Although the developments of the 1930s affected most musicians adversely, a handful of performers benefited considerably from the more stratified structure of the entertainment world. The creation of a truly nationwide mass medium in the form of radio catapulted a few jazz players to a level of celebrity that would have been unheard of only a few years before. True, artists had long been accorded fame and favor in the context of modern Western society, but now the concepts of stardom and superstardom began to emerge in their contemporary sense.

Such a step change depended, first and foremost, on a technological shift. In 1920 the first commercial radio station in the United States, KDKA in Pittsburgh, began broadcasting. But, in its early days, this new medium lacked a wide audience. In 1921, only $11 million in radio equipment was sold in the United States; by the close of the decade, annual sales had skyrocketed to over $850 million. The nature of the music business would never be the same. From now on, the twin industries, recording and broadcasting, would exert unprecedented influence over the careers of singers and instrumentalists, arrangers and composers. As finance, technology, and artistic production grew even more intertwined, a new class of entrepreneur grew in importance: the talent agent. Hence, our history is marked by a number of symbiotic relationships—between Louis Armstrong and Joe Glaser, Duke Ellington and Irving Mills, Benny Goodman and John Hammond—in which the creative impulse requires the mediation of the businessman to reach a mass audience. As the stakes grew higher and higher, music became more deeply embedded in “the music business,” and the business became more and more consolidated in a few hands.
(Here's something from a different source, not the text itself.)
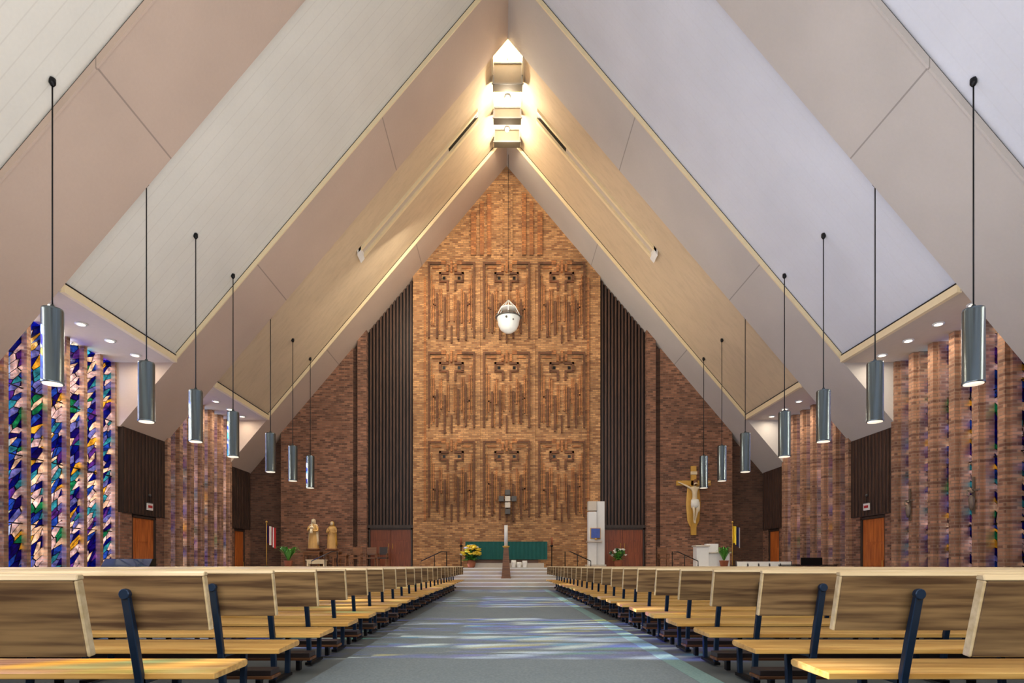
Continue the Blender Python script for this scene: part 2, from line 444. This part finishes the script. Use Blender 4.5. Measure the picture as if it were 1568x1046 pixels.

This transformation did not—and could not—take place overnight. Regional bands continued to flourish in many locales, oblivious to the mass marketing of national figures that would soon deprive them of much of their audience. The vast majority of musicians continued to look after their own finances, or lack thereof, without the aid of agents, publicists, managers, and the like. The “listening public” developed only gradually, as radio evolved from a novelty to a necessity for most American households. But, more than anything, the continuing poor state of the nation’s economy was the single most important factor in preventing mass media entertainment from realizing its full potential in the early days of the 1930s. Even so, the American music industry during these years was a tinderbox waiting for the spark that would set it off. The rise of network radio, much more than the earlier spread of record players, transformed the general public into passive receptors of entertainment chosen by a few arbiters of taste. The results were now all but inevitable. The mechanisms of stardom were set in place in the music world. All that was needed was the right star.